What struck you about it?

That whole notion of self-preservation. Isn’t it a funny idea that renegade cows would … advise people to eat more chicken? [The client] sat there and giggled, and approved it.



You have vowed never to retire. Why? Are you getting better with age?

I don’t know that I’m getting any better, but I’m not getting any worse. There are a lot of things I do for fun, but the most fun I have is what I do right here. So, I’ll just keep doing it until I croak—or am no longer effective.



Why keep your agency independent?

We’ve watched [hundreds] of agencies get acquired in recent years. I cannot name one that got better. … The only possible reason would be the desire to make myself enormously wealthy at the expense of the people who built this agency.

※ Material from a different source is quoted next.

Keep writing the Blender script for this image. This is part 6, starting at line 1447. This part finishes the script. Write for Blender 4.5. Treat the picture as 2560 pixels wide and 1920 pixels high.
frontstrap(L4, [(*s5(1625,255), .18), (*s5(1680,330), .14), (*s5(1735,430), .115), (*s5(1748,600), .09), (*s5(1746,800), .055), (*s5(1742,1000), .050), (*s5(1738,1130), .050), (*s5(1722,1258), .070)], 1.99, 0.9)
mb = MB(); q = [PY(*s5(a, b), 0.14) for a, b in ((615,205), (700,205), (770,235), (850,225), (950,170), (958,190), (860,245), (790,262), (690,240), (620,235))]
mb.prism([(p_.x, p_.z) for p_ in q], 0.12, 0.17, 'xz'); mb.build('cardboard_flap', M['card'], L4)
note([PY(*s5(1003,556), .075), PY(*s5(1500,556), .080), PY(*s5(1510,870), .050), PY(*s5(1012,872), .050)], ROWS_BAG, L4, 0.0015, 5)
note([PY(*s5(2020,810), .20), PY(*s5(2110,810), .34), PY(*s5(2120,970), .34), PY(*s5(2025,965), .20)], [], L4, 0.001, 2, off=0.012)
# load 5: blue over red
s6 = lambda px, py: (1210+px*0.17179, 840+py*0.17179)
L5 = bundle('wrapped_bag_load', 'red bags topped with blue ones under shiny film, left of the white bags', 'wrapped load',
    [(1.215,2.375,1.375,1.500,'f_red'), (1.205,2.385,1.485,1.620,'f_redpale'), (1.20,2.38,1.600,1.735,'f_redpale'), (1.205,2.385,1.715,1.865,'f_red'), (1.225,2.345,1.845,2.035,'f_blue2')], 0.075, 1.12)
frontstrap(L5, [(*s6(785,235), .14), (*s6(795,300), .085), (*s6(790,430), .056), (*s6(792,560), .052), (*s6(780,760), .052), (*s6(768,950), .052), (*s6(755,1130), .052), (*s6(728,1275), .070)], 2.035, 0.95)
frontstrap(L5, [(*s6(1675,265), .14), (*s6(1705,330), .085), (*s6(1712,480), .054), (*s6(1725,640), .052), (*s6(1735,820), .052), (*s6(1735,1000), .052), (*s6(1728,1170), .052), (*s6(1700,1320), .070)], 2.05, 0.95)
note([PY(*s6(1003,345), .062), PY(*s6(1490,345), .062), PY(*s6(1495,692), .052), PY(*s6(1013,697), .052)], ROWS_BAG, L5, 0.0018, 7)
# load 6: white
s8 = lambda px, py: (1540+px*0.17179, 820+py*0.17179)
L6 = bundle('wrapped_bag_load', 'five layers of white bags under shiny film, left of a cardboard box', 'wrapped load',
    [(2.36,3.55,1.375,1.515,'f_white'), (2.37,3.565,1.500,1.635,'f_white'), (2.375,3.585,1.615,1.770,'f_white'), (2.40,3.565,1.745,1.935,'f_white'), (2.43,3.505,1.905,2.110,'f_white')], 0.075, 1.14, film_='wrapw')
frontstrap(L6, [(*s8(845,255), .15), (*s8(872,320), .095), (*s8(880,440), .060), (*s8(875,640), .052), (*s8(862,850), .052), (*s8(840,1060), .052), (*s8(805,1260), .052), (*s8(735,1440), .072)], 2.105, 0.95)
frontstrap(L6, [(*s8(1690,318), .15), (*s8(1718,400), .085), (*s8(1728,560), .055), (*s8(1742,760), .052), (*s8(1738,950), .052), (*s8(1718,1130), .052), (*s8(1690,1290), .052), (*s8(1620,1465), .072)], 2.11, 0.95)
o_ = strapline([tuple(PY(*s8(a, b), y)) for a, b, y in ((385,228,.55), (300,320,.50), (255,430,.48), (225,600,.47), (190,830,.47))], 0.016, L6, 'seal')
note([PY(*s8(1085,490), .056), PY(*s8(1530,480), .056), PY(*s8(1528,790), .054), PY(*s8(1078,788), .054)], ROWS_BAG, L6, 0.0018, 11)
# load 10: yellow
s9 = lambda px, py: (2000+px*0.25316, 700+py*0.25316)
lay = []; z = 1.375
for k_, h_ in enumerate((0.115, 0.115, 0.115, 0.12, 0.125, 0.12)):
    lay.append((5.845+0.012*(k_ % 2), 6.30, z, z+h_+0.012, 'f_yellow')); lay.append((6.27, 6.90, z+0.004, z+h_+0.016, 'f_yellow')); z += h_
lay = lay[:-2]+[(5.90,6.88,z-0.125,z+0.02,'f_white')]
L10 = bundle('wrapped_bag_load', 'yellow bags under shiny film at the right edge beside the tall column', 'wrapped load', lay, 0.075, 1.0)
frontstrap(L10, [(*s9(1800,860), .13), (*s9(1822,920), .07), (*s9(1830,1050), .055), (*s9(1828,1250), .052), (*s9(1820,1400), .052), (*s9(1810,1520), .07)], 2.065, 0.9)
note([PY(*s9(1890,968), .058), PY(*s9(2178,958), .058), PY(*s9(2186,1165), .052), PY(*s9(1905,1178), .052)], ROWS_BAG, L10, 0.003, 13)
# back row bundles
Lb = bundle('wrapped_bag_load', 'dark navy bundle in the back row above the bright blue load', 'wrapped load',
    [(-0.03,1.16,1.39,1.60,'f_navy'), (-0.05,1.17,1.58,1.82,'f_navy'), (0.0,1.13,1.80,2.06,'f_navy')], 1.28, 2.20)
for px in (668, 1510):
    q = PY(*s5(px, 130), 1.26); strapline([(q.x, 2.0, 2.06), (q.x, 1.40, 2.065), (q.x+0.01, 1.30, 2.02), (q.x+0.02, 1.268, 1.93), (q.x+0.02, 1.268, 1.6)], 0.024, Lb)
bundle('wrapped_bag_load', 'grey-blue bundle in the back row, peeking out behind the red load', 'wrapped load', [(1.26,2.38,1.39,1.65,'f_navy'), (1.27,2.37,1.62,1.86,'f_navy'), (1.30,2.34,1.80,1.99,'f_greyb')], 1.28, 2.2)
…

Name the last ad that made you think, “I wish I had done that.”

It’s an ad from Wieden + Kennedy London and it’s called “Impossible Dream.” It’s a wonderful brand spot for Honda. And they seem to pull one of those off every year.



What’s on your nightstand?

The World Is Flat by Thomas Friedman.



What do you do when you’re not working?

I either run or cycle six to seven days a week. And then I lift two or three days a week. I ski during ski season in Utah. I’m an avid skier. When it’s not ski season, it’s fishing season, so I spend a lot of time at our place on South Padre Island fishing.



What do you consider the greatest accomplishment of your life so far?

Having the kind of family that allows you to stay married for 49 years and turn out two great sons. Everything else pales in comparison.